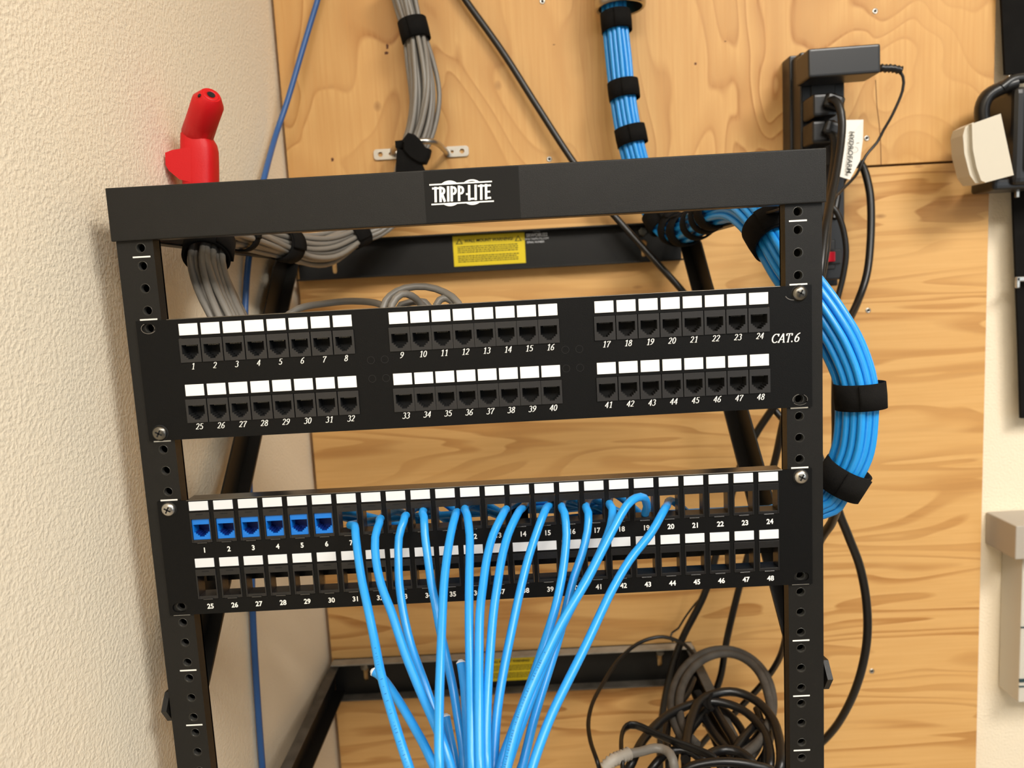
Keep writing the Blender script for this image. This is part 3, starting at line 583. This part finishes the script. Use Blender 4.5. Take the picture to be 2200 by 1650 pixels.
def lettering(b, pts, i0, i1, side):
    # jacket print: small dark dashes riding on the cable's viewer side
    b.use(M['darkblueink']); fr = frames(pts); cp = CP
    s = i0
    while s < min(i1, len(fr)-1):
        p, T, A, B = fr[int(s)]; q = fr[int(s)+1][0]; p = p.lerp(q, s-int(s)); V = (cp-p); V = (V-T*V.dot(T)).normalized(); S_ = T.cross(V)
        n = (V*math.cos(side)+S_*math.sin(side)).normalized(); t2 = T.cross(n); o = p+n*3.06; l = random.uniform(.2, .5); w = random.uniform(.35, .95)
        b.add([o-t2*w-T*l*.4, o+t2*w-T*l*.4, o+t2*w+T*l*.4, o-t2*w+T*l*.4], [[0, 1, 2, 3]]); s += random.uniform(1.1, 1.9)/6*(1 if random.random() > .14 else 2.4)
desc = ['leftmost front blue cable, out of the port above printed 7, with jacket print', 'blue cable out of port 8, crossing in front of its right neighbour', 'blue cable out of port 9, passing behind its left neighbour below the panel', 'blue cable out of port 10, slipping behind the straight cable to its right',
 'blue cable out of port 11, hanging straight in front at left of centre', 'blue cable through port 12, hanging nearly plumb in the middle', 'blue cable out of port 13, curving left then hanging plumb', 'blue cable out of port 14 with a line of dark jacket print', 'blue cable out of port 15, slanting down to the left without print',
 'blue cable out of port 16 with jacket print, crossed by the arched cable', 'blue cable out of port 17, passing behind the arched cable', 'blue cable out of port 18, bending down right beside the arched cable', 'blue cable arching up over port 19 then crossing down over the others', 'rightmost front blue cable, out of port 20 and slanting far down left']
prints = {0: (14, 90, .15), 7: (30, 90, .45), 9: (22, 90, -.2), 12: (22, 90, .4), 13: (45, 75, .5)}
order = list(range(NB)); 
for i in range(NB):
    base = bc[i]; tailP = [Vector(v) for v in base[:-1]]
    u = base[-1]-bfr[-1][0]
    if i < 14:
        fi = 13-i; f = F[fi]; st = at(*f[0]); y = 44+min(10, max(-12, u.y)); 
        way = []; x = 205
        vis = -209.5-(fi % 6)*2.3; y = 36+(fi % 4)*6.2+(fi//7)*2
        zline = lambda xx: (vis if 5 < xx < 112 else (-210.5 if fi == 0 else -231-(fi % 3)*3)) if xx <= 112 else (-222-(fi % 2)*3 if fi in (3, 7, 12) else -230-(fi % 4)*4)
        while x > st.x+30: way.append(Vector((x, y, zline(x)))); x -= 30
        way += [Vector((st.x+11, y*.6+4, st.z-5)), Vector(st)]
        fp_ = [Vector(at(*q)) for q in f[1:]]; e_ = fp_[-1]; mx = -12; fp_ += [Vector((e_.x*.8+mx*.2, e_.y-6, e_.z-110)), Vector((e_.x*.55+mx*.45, e_.y-2, e_.z-260)), Vector((e_.x*.55+mx*.45, e_.y+8, e_.z-430))]
        full = [tailP[k] for k in range(0, len(tailP), 3)][:-1]+way+fp_
        pts = [Vector(q) for q in spline([tuple(v) for v in full], 6)]
        k0 = min(range(len(pts)), key=lambda k: (pts[k]-fp_[0]).length); ex = None
        if fi in prints: a, c_, sd = prints[fi]; ex = (lambda b, P_, a=a, c_=c_, sd=sd, k0=k0: lettering(b, P_, k0+a, k0+c_, sd))
        one_cable(pts, 2.95, M['blue'], 'network_cable', desc[fi], 'cable', 'blue network cables through the lower panel', n=12, extra=ex)
    elif i < 20:
        j = i-14; xj = K0+j*KP; y = 46+u.y*.7; way = [Vector((x, y+16, -236+u.z*.25)) for x in range(200, int(xj)+40, -60)]+[Vector((xj+12, 30, -203)), Vector((xj, 13, -201))]
        full = [tailP[k] for k in range(0, len(tailP), 3)][:-1]+way; pts = [Vector(q) for q in spline([tuple(v) for v in full], 6)]
        one_cable(pts, 2.95, M['blue'], 'network_cable', 'blue network cable running behind the lower panel to the blue jacks', 'cable', 'blue network cables to the jacks', n=8)
    else:
        y = 44+u.y*.7; way = [Vector((x, y+20, -246+u.z*.25)) for x in range(200, -40, -60)]+[Vector((-80, 58, -250)), Vector((-100, 50, -256)), Vector((-90, -6, -320)), Vector((-60, -40, -420))][:1]
        full = [tailP[k] for k in range(0, len(tailP), 3)][:-1]+way; pts = [Vector(q) for q in spline([tuple(v) for v in full], 6)]
        one_cable(pts, 2.95, M['blue'], 'network_cable', 'spare blue network cable ending loose behind the lower panel', 'cable', 'spare blue network cables', n=8)
sb = lambda P, R, w, lab, **k: strap(bfr, bsp, near(bfr, P), R, w, lab, **k)
sb((1324, 48, 410), 18.4, 22, 'black strap on the blue bundle just below the conduit')
sb((1339, 195, 405), 18.4, 21, 'black strap on the blue bundle, middle of the three on the upper plywood')
sb((1353, 295, 401), 18.4, 21, 'black strap on the blue bundle just above the rack top bar')
sb((1422, 468, 388), 19.0, 22, 'black strap where the blue bundle bends over the wall bar end', thick=2.4)
sb((1470, 495, 340), 18.6, 22, 'black strap on the blue bundle at the start of the right side arm', thick=2)
sb((1448, 492, 362), 18.8, 14, 'narrow black strap beside the one at the wall bar end, on the blue bundle', thick=2)
sb((1520, 463, 256), 18.6, 14, 'narrow black strap second from the front on the right side arm bundle', thick=2)
sb((1502, 476, 288), 18.6, 16, 'black strap on the blue bundle halfway along the right side arm', thick=2)
sb((1537, 452, 228), 18.6, 22, 'black strap on the blue bundle at the front of the right side arm', thick=2)
sb((1655, 505, 98), 18.9, 25, 'wide ribbed black strap on the blue bundle left of the right rail', thick=2)
sb((1848, 850, 36), 18.6, 20, 'wide black strap round the blue bundle at its outermost bend right of the rack')
sb((1806, 1032, 42), 18.6, 22, 'black strap on the blue bundle where it turns back behind the right rail', thick=2)
p = at(1110, 1094, 45); b = MB(); vs = []
b.box(p.x-8, p.x+9, 28, 60, p.z-10, p.z+9, 3); tag(b.build('cable_strap', M['velcro']), 'small black strap behind the lower panel, seen through port 13', 'strap', 'hook-and-loop straps')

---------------

Transcribe the preceding listing in its entirety and with exact wording, leaving out pictures.

▶ **Reply**:
Keep writing the Blender script for this image. This is part 3, starting at line 583. This part finishes the script. Use Blender 4.5. Take the picture to be 2200 by 1650 pixels.
def lettering(b, pts, i0, i1, side):
    # jacket print: small dark dashes riding on the cable's viewer side
    b.use(M['darkblueink']); fr = frames(pts); cp = CP
    s = i0
    while s < min(i1, len(fr)-1):
        p, T, A, B = fr[int(s)]; q = fr[int(s)+1][0]; p = p.lerp(q, s-int(s)); V = (cp-p); V = (V-T*V.dot(T)).normalized(); S_ = T.cross(V)
        n = (V*math.cos(side)+S_*math.sin(side)).normalized(); t2 = T.cross(n); o = p+n*3.06; l = random.uniform(.2, .5); w = random.uniform(.35, .95)
        b.add([o-t2*w-T*l*.4, o+t2*w-T*l*.4, o+t2*w+T*l*.4, o-t2*w+T*l*.4], [[0, 1, 2, 3]]); s += random.uniform(1.1, 1.9)/6*(1 if random.random() > .14 else 2.4)
desc = ['leftmost front blue cable, out of the port above printed 7, with jacket print', 'blue cable out of port 8, crossing in front of its right neighbour', 'blue cable out of port 9, passing behind its left neighbour below the panel', 'blue cable out of port 10, slipping behind the straight cable to its right',
 'blue cable out of port 11, hanging straight in front at left of centre', 'blue cable through port 12, hanging nearly plumb in the middle', 'blue cable out of port 13, curving left then hanging plumb', 'blue cable out of port 14 with a line of dark jacket print', 'blue cable out of port 15, slanting down to the left without print',
 'blue cable out of port 16 with jacket print, crossed by the arched cable', 'blue cable out of port 17, passing behind the arched cable', 'blue cable out of port 18, bending down right beside the arched cable', 'blue cable arching up over port 19 then crossing down over the others', 'rightmost front blue cable, out of port 20 and slanting far down left']
prints = {0: (14, 90, .15), 7: (30, 90, .45), 9: (22, 90, -.2), 12: (22, 90, .4), 13: (45, 75, .5)}
order = list(range(NB)); 
for i in range(NB):
    base = bc[i]; tailP = [Vector(v) for v in base[:-1]]
    u = base[-1]-bfr[-1][0]
    if i < 14:
        fi = 13-i; f = F[fi]; st = at(*f[0]); y = 44+min(10, max(-12, u.y)); 
        way = []; x = 205
        vis = -209.5-(fi % 6)*2.3; y = 36+(fi % 4)*6.2+(fi//7)*2
        zline = lambda xx: (vis if 5 < xx < 112 else (-210.5 if fi == 0 else -231-(fi % 3)*3)) if xx <= 112 else (-222-(fi % 2)*3 if fi in (3, 7, 12) else -230-(fi % 4)*4)
        while x > st.x+30: way.append(Vector((x, y, zline(x)))); x -= 30
        way += [Vector((st.x+11, y*.6+4, st.z-5)), Vector(st)]
        fp_ = [Vector(at(*q)) for q in f[1:]]; e_ = fp_[-1]; mx = -12; fp_ += [Vector((e_.x*.8+mx*.2, e_.y-6, e_.z-110)), Vector((e_.x*.55+mx*.45, e_.y-2, e_.z-260)), Vector((e_.x*.55+mx*.45, e_.y+8, e_.z-430))]
        full = [tailP[k] for k in range(0, len(tailP), 3)][:-1]+way+fp_
        pts = [Vector(q) for q in spline([tuple(v) for v in full], 6)]
        k0 = min(range(len(pts)), key=lambda k: (pts[k]-fp_[0]).length); ex = None
        if fi in prints: a, c_, sd = prints[fi]; ex = (lambda b, P_, a=a, c_=c_, sd=sd, k0=k0: lettering(b, P_, k0+a, k0+c_, sd))
        one_cable(pts, 2.95, M['blue'], 'network_cable', desc[fi], 'cable', 'blue network cables through the lower panel', n=12, extra=ex)
    elif i < 20:
        j = i-14; xj = K0+j*KP; y = 46+u.y*.7; way = [Vector((x, y+16, -236+u.z*.25)) for x in range(200, int(xj)+40, -60)]+[Vector((xj+12, 30, -203)), Vector((xj, 13, -201))]
        full = [tailP[k] for k in range(0, len(tailP), 3)][:-1]+way; pts = [Vector(q) for q in spline([tuple(v) for v in full], 6)]
        one_cable(pts, 2.95, M['blue'], 'network_cable', 'blue network cable running behind the lower panel to the blue jacks', 'cable', 'blue network cables to the jacks', n=8)
    else:
        y = 44+u.y*.7; way = [Vector((x, y+20, -246+u.z*.25)) for x in range(200, -40, -60)]+[Vector((-80, 58, -250)), Vector((-100, 50, -256)), Vector((-90, -6, -320)), Vector((-60, -40, -420))][:1]
        full = [tailP[k] for k in range(0, len(tailP), 3)][:-1]+way; pts = [Vector(q) for q in spline([tuple(v) for v in full], 6)]
        one_cable(pts, 2.95, M['blue'], 'network_cable', 'spare blue network cable ending loose behind the lower panel', 'cable', 'spare blue network cables', n=8)
sb = lambda P, R, w, lab, **k: strap(bfr, bsp, near(bfr, P), R, w, lab, **k)
sb((1324, 48, 410), 18.4, 22, 'black strap on the blue bundle just below the conduit')
sb((1339, 195, 405), 18.4, 21, 'black strap on the blue bundle, middle of the three on the upper plywood')
sb((1353, 295, 401), 18.4, 21, 'black strap on the blue bundle just above the rack top bar')
sb((1422, 468, 388), 19.0, 22, 'black strap where the blue bundle bends over the wall bar end', thick=2.4)
sb((1470, 495, 340), 18.6, 22, 'black strap on the blue bundle at the start of the right side arm', thick=2)
sb((1448, 492, 362), 18.8, 14, 'narrow black strap beside the one at the wall bar end, on the blue bundle', thick=2)
sb((1520, 463, 256), 18.6, 14, 'narrow black strap second from the front on the right side arm bundle', thick=2)
sb((1502, 476, 288), 18.6, 16, 'black strap on the blue bundle halfway along the right side arm', thick=2)
sb((1537, 452, 228), 18.6, 22, 'black strap on the blue bundle at the front of the right side arm', thick=2)
sb((1655, 505, 98), 18.9, 25, 'wide ribbed black strap on the blue bundle left of the right rail', thick=2)
sb((1848, 850, 36), 18.6, 20, 'wide black strap round the blue bundle at its outermost bend right of the rack')
sb((1806, 1032, 42), 18.6, 22, 'black strap on the blue bundle where it turns back behind the right rail', thick=2)
p = at(1110, 1094, 45); b = MB(); vs = []
b.box(p.x-8, p.x+9, 28, 60, p.z-10, p.z+9, 3); tag(b.build('cable_strap', M['velcro']), 'small black strap behind the lower panel, seen through port 13', 'strap', 'hook-and-loop straps')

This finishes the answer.